1
votes

I am self-studyinig SICP and having a hard time finding order of growth of recursive functions.

The following procedure list->tree converts an ordered list to a balanced search tree:

(define (list->tree elements) 
  (car (partial-tree elements (length elements)))) 

(define (partial-tree elts n) 
  (if (= n 0) 
      (cons '() elts) 
      (let ((left-size (quotient (- n 1) 2))) 
        (let ((left-result (partial-tree elts left-size))) 
          (let ((left-tree (car left-result)) 
                (non-left-elts (cdr left-result)) 
                (right-size (- n (+ left-size 1)))) 
            (let ((this-entry (car non-left-elts)) 
                  (right-result (partial-tree (cdr non-left-elts) 
                                              right-size))) 
              (let ((right-tree (car right-result)) 
                    (remaining-elts (cdr right-result))) 
                (cons (make-tree this-entry left-tree right-tree) 
                      remaining-elts))))))))

I have been looking at the solution online, and the following website I believe offers the best solution but I have trouble making sense of it:

jots-jottings.blogspot.com/2011/12/sicp-exercise-264-constructing-balanced.html

My understanding is that the procedure 'partial-tree' repeatedly calls three argument each time it is called - 'this-entry', 'left-tree', and 'right-tree' respectively. (and 'remaining-elts' only when it is necessary - either in very first 'partial-tree' call or whenever 'non-left-elts' is called)

  1. this-entry calls : car, cdr, and cdr(left-result)
  2. left-entry calls : car, cdr, and itself with its length halved each step
  3. right-entry calls: car, itself with cdr(cdr(left-result)) as argument and length halved

'left-entry' would have base 2 log(n) steps, and all three argument calls 'left-entry' separately. so it would have Ternary-tree-like structure and the total number of steps I thought would be similar to 3^log(n). but the solution says it only uses each index 1..n only once. But doesn't 'this-entry' for example reduce same index at every node separate to 'right-entry'?
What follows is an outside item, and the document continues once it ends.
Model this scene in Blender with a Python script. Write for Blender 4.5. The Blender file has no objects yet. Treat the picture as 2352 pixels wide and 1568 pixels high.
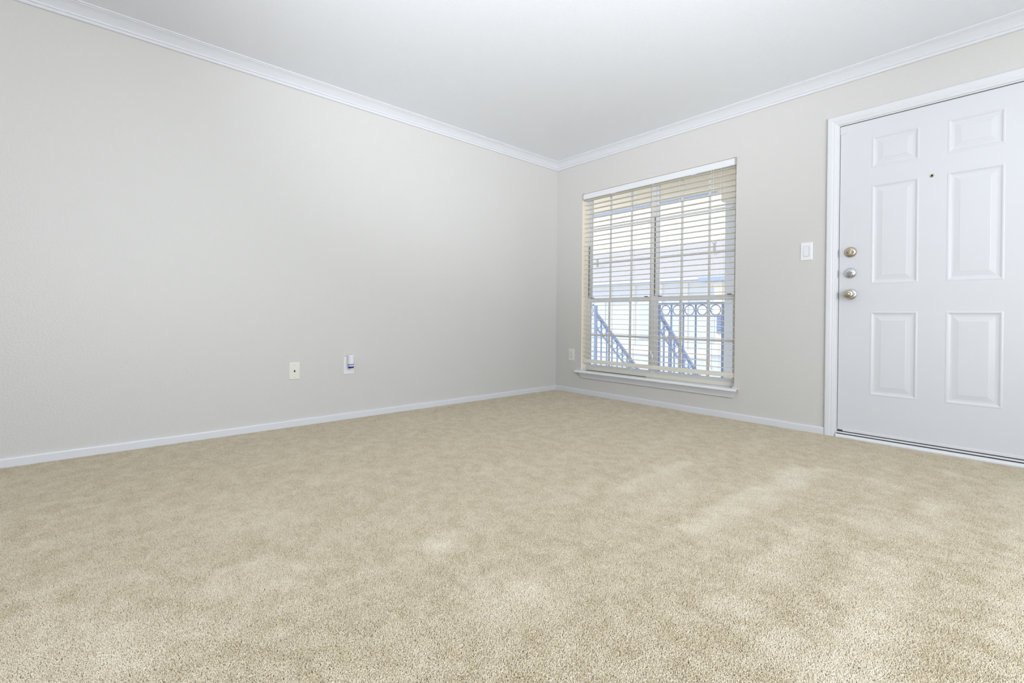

I am confused.. Further, in part (a) the solution website states:

"in the non-terminating case partial-tree first calculates the number of elements that should go into the left sub-tree of a balanced binary tree of size n, then invokes partial-tree with the elements and that value which both produces such a sub-tree and the list of elements not in that sub-tree. It then takes the head of the unused elements as the value for the current node"

I believe the procedure does this-entry before left-tree. Why am I wrong?

This is my very first book on CS and I have yet to come across Master Theorem. It is mentioned in some solutions but hopefully I should be able to do the question without using it.

Thank you for reading and I look forward to your kind reply,

Chris

1

1 Answers

1
votes

You need to understand how let forms work. In

          (let ((left-tree (car left-result)) 
                (non-left-elts (cdr left-result))

left-tree does not "call" anything. It is created as a new lexical variable, and assigned the value of (car left-result). The parentheses around it are just for grouping together the elements describing one variable introduced by a let form: the variable's name and its value:

          (let (  (   left-tree      (car left-result)  ) 
          ;;      ^^                                   ^^
                  (   non-left-elts  (cdr left-result)  )
          ;;      ^^                                   ^^

Here's how to understand how the recursive procedure works: don't.

Just don't try to understand how it works; instead analyze what it does, assuming that it does (for the smaller cases) what it's supposed to do.

Here, (partial-tree elts n) receives two arguments: the list of elements (to be put into tree, presumably) and the list's length. It returns

            (cons (make-tree this-entry left-tree right-tree) 
                  remaining-elts)

a cons pair of a tree - the result of conversion, and the remaining elements, which are supposed to be none left, in the topmost call, if the length argument was correct.

Now that we know what it's supposed to do, we look inside it. And indeed assuming the above what it does makes total sense: halve the number of elements, process the list, get the tree and the remaining list back (non-empty now), and then process what's left.

The this-entry is not a tree - it is an element that is housed in a tree's node:

            (let ((this-entry (car non-left-elts)) 

Setting

                  (right-size (- n (+ left-size 1))

means that n == right-size + 1 + left-size. That's 1 element that goes into the node itself, the this-entry element.

And since each element goes directly into its node, once, the total running time of this algorithm is linear in the number of elements in the input list, with logarithmic stack space use.